Velocidad o transparencia
El debate, como suele suceder en España, es un cruce de monólogos
La rentabilidad económica y social del AVE se ha convertido de nuevo en objeto de debate veinte años después de las primeras decisiones políticas sobre la línea de alta velocidad. Actualmente hay en España 3.100 kilómetros de vía y 1.300 kilómetros en construcción, y se supone que España aspira a ser el país con más tramos de alta velocidad del mundo después de China y Japón. La discusión aflora en función del coste, rentabilidad y utilidad. En términos económicos, los informes que cuestionan su utilidad manejan hechos conocidos: muchos tramos arrastran pérdidas que probablemente no podrán recuperarse a medio plazo; las pérdidas se derivan de una sobreestimación de la demanda, que a su vez obedece al deseo de justificar la inversión con una coartada financiera e imponerla porque, y este es el último eslabón de la cadena, genera votos a quienes impulsan políticamente las obras. Para quienes se oponen al AVE, las líneas son un despilfarro consentido y consideran prácticamente un fraude que sigan licitando tramos.
El Gobierno, convertido en defensor de la alta velocidad, esgrime las razones positivas. Cohesiona el transporte del país, favorece la rentabilidad de otras actividades económicas y genera actividad económica. Los críticos no tienen en cuenta, según el Gobierno, las externalidades positivas (entre las que no mencionan la captación de votos). El debate, como suele suceder en España, es un cruce de monólogos. Un monodiálogo, que diría Unamuno, sin intención real de convencer o pactar. Es inevitable observar que los críticos, los que analizan las obras desde el punto de vista de costes y demanda potencial, tienen razón; la rentabilidad es negativa y la intención de los proyectos es faraónica. Pero es igualmente cierto que la rentabilidad de una red de transporte no puede medirse solamente en el coste en beneficios de las líneas. Existen factores de utilidad social que deben tenerse muy en cuenta.

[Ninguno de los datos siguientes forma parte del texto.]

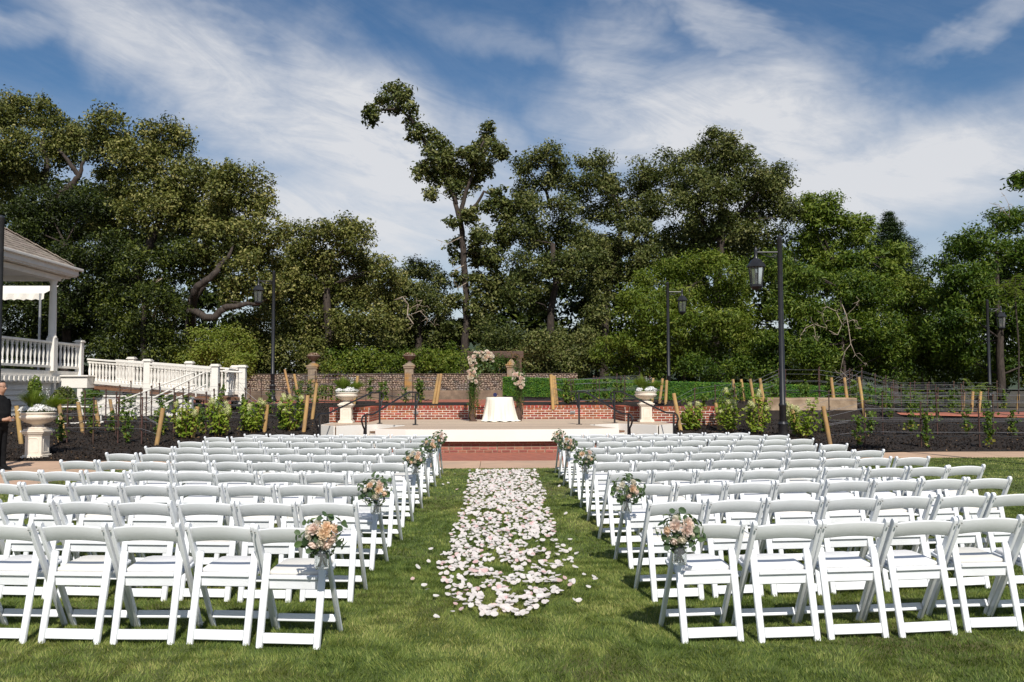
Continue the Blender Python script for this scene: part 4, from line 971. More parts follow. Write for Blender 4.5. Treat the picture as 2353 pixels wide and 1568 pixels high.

El problema es que esos factores se exponen (y muy por encima) ahora, cuando las decisiones se han tomado y las obras están en marcha. Nunca se ha explicado con claridad cuál es el balance coste-beneficio del AVE, cuál es el cálculo de integración social o económica que aporta o cuál es su coste de oportunidad (es decir, lo que deja de invertirse o pagarse por financiar las vías y el tren). Comparar en función de los costes el AVE español con los de otros países no aporta demasiado, porque en el caso de España no existe la compensación por la venta al exterior de la tecnología ferroviaria. En el AVE, como en muchas infraestructuras españolas, opera el principio de opacidad: los proyectos no se explican a la opinión pública; y si acaso llegan a explicarse, lo habitual es que se haga de manera confusa, de forma que la explicación genera más dudas que certidumbres. Los ciudadanos esperan una explicación minuciosa de por qué se siguen licitando tramos de AVE a pesar de las pérdidas que generan y de las tan aireadas restricciones presupuestarias.
La ausencia de un análisis económico y social previo convierte cualquier debate en un problema sin solución. En pura lógica, las licitaciones deberían detenerse mientras se elabora una estrategia integral de transporte y se precisan los beneficios del AVE. Pero esta decisión lógica supondría un tratamiento discriminatorio para las zonas que no tendrán acceso a la alta velocidad respecto a quienes sí se benefician de ella por haber “llegado antes”.